Thursday, March 15, 2007

Optimizing for Quality Score Based Ad Ranking

As you've probably read in constant news reports and blog posts Yahoo released algorithmic based ad serving on its ad network. This has been available at Google for quite some time.

The idea behind algorithmic based ad serving is that many factors are used to determine how your ad should rank. These factors include bid, click through rate, conversion rate, ad copy, and landing page copy.

So why wouldn't search engines just use the highest bid to rank ads? I often use the following example when explaining this to people....

What is better for Google, to rank an ad with a $100 bid which has a 1% click through rate or to rank an ad with a $2 bid with a 100% click through rate? If they rank the $100 bid with 1% CTR they'll earn $100 for every 100 impressions. If they rank the ad with the $2 bid and 100% CTR they'll earn $200 for every 100 impressions.

By ranking the ad with the higher CTR they earn more money and provide more relevancy for their end users. Of course the real algorithm is much more complex than this, but you can see the basic logic behind algorithmic based ad ranking.

When you're looking into optimizing for algorithmic based ad ranking it's important to know the impact of making changes to certain aspects of your campaign. Since I am most familiar with this from a Google perspective I'll explain how things work over there. From my understanding most of these rules will apply to Yahoo; however, I make no guarantees.

Destination URLs

The three basic levels you can set destination URLs are keyword, Adgroup, and Ad.

Action: Changing Keyword & Adgroup Destination URLs.

Effect: The next time the Google ad bot crawls your ad it will go to your new destination URL and use on page factors to determine if your quality score should be changed. If the landing page has not changed then your quality score will not adjust and your ads should continue to rank as they have been.

Optimization: Try to set destination URLs on a keyword or Adgroup level. Only update destination URLs when absolutely necessary. If you need to implement new destination URLs create a test Adgroup.

(Test Adgroup: Pause the Adgroup you want to make changes to.

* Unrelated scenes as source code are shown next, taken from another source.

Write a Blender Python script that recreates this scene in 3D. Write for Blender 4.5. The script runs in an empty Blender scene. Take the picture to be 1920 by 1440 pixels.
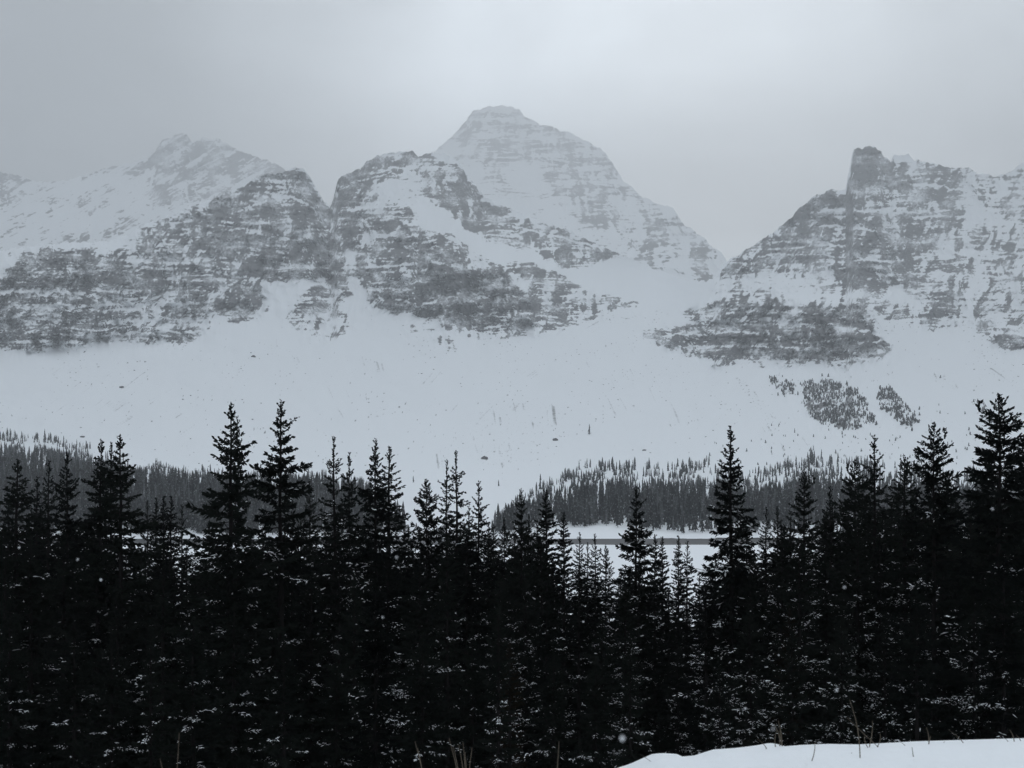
import bpy, math, random
import numpy as np
from concurrent.futures import ThreadPoolExecutor

# ------------------------------------------------------------------ camera, sky, sun, exposure
SC = bpy.context.scene
COL = SC.collection
F = 2059.0      # focal length in photo pixels (photo 1920 x 1440)
HZ = 955.0      # image row of the horizon
CX = 960.0

cam = bpy.data.cameras.new('camera')
cam_o = bpy.data.objects.new('camera', cam)
COL.objects.link(cam_o)
cam_o.location = (0, 0, 0)
cam_o.rotation_euler = (math.pi / 2, 0, 0)
cam.sensor_width = 36.0
cam.lens = F / 1920 * 36
cam.shift_y = (HZ - 720) / 1920
cam.clip_start = 0.1
cam.clip_end = 40000
cam.dof.use_dof = True
cam.dof.focus_distance = 45
cam.dof.aperture_fstop = 4.0
SC.camera = cam_o

SUN_AZ = math.radians(10.5)       # right of the view axis, behind the cloud
SUN_EL = math.radians(21.0)
sun_dir = (math.sin(SUN_AZ) * math.cos(SUN_EL), math.cos(SUN_AZ) * math.cos(SUN_EL), math.sin(SUN_EL))

world = bpy.data.worlds.new('World')
SC.world = world
world.use_nodes = True
nt = world.node_tree
nt.nodes.clear()
N = nt.nodes.new
L = nt.links.new
out = N('ShaderNodeOutputWorld')
bg = N('ShaderNodeBackground')
bg.inputs['Strength'].default_value = 0.1
sky = N('ShaderNodeTexSky')
sky.sky_type = 'NISHITA'
sky.sun_disc = False
sky.sun_elevation = SUN_EL
sky.sun_rotation = SUN_AZ
tc = N('ShaderNodeTexCoord')
mp = N('ShaderNodeMapping')
mp.inputs['Scale'].default_value = (1.0, 1.0, 1.7)
mp.inputs['Location'].default_value = (0.385, 1.235, 1.125)
no = N('ShaderNodeTexNoise')
no.inputs['Scale'].default_value = 3.6
no.inputs['Detail'].default_value = 4
no.inputs['Roughness'].default_value = 0.5
no.inputs['Distortion'].default_value = 0.3
L(tc.outputs['Generated'], mp.inputs['Vector'])
L(mp.outputs['Vector'], no.inputs['Vector'])
mr = N('ShaderNodeMapRange')
mr.inputs['From Min'].default_value = 0.3
mr.inputs['From Max'].default_value = 0.72
mr.inputs['To Min'].default_value = 0.68
mr.inputs['To Max'].default_value = 1.32
L(no.outputs['Fac'], mr.inputs['Value'])
# brighter cloud round the hidden sun
vd = N('ShaderNodeVectorMath')
vd.operation = 'DOT_PRODUCT'
L(tc.outputs['Generated'], vd.inputs[0])
vd.inputs[1].default_value = sun_dir
gl = N('ShaderNodeMapRange')
gl.interpolation_type = 'SMOOTHSTEP'
gl.inputs['From Min'].default_value = 0.885
gl.inputs['From Max'].default_value = 1.0
gl.inputs['To Min'].default_value = 0.74
gl.inputs['To Max'].default_value = 3.0
L(vd.outputs['Value'], gl.inputs['Value'])
mu = N('ShaderNodeMath')
mu.operation = 'MULTIPLY'
L(mr.outputs['Result'], mu.inputs[0])
L(gl.outputs['Result'], mu.inputs[1])
sx = N('ShaderNodeSeparateXYZ')
L(tc.outputs['Generated'], sx.inputs['Vector'])
ze = N('ShaderNodeMapRange')
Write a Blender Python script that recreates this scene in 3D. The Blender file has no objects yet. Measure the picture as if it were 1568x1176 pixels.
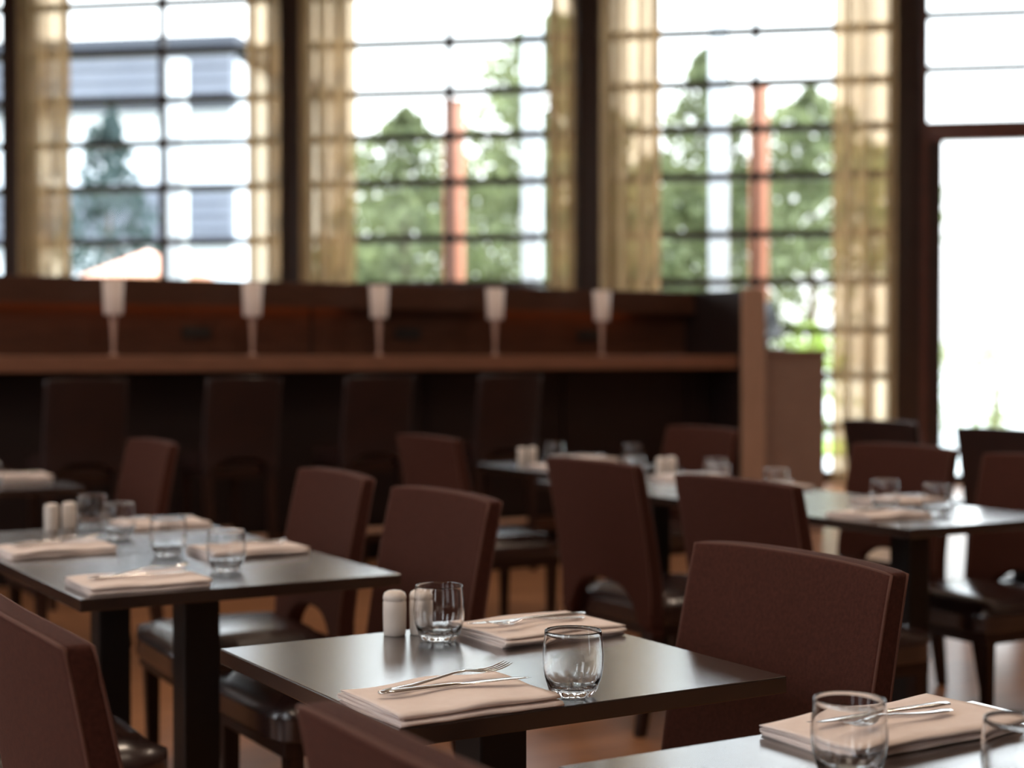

Create an identical Adgroup and change the factors you want to test. If everything tests out okay update the original Adgroup and un-pause it. Pause or delete the test Adgroup.)

Action: Changing Ad Destination URLs

Effect: Your ad will be viewed as a new ad and all previous CTR history will be lost. The algorithm will still use factors like your keyword and Adgroup CTR history to help determine your quality score and your rankings, but you will lose data associated with the ad itself.

Optimization: Avoid changing destination URLs on the ad level at all costs. If you need to update the destination URLs on the ad level create a test Adgroup.

Changing Copy

Updating your campaign may also include updating your ad copy or landing page copy.

Action: Updating landing page copy or changing landing page.

Effect: Any changes made to your landing pages will change your quality score and possibly effect your rankings.

Optimization: Use a test Adgroup to check the effectiveness of your landing page changes.

Action: Updating ad copy.

Effect: All CTR history with the ad will be lost. CTR history on the keyword and Adgroup level will still be used to rank your ad.

Optimization: This can be the most frustrating aspect of optimizing for algorithmic based ad ranking. Even if you make minute changes to an ad like adding an explanation point or comma your ad is effectively starting from scratch. This can be especially problematic if you have to change a certain aspect of your ad from time to time.

Say for example that you are advertising a piece of software. Your ad reads "Comes with 5 features". As you ad features you need to change the ad accordingly ("comes with 6 features, comes with 10 features, etc.). Each time you change your ad the ad starts from scratch and you may have problems regaining ranking.

In these types of scenarios I like to create neutral ads in each Adgroup which don't include the variable ("comes with lots of features!"). When I update the ads that do include the variable I have to start from scratch on those ads; however, because I have a variable neutral version I have an ad with CTR history to help me rank for my target phrases as my variable based ads start to build CTR history and rank on their own.

Understanding how changes to your campaigns effect your ad rankings is an important part of optimizing how you manage your search CPC accounts. The key to updating any campaign is the test Adgroup strategy I described earlier in this post. Pausing a successful Adgroup and creating a test Adgroup allows you to back out of any changes and go back to the more successful model at any time.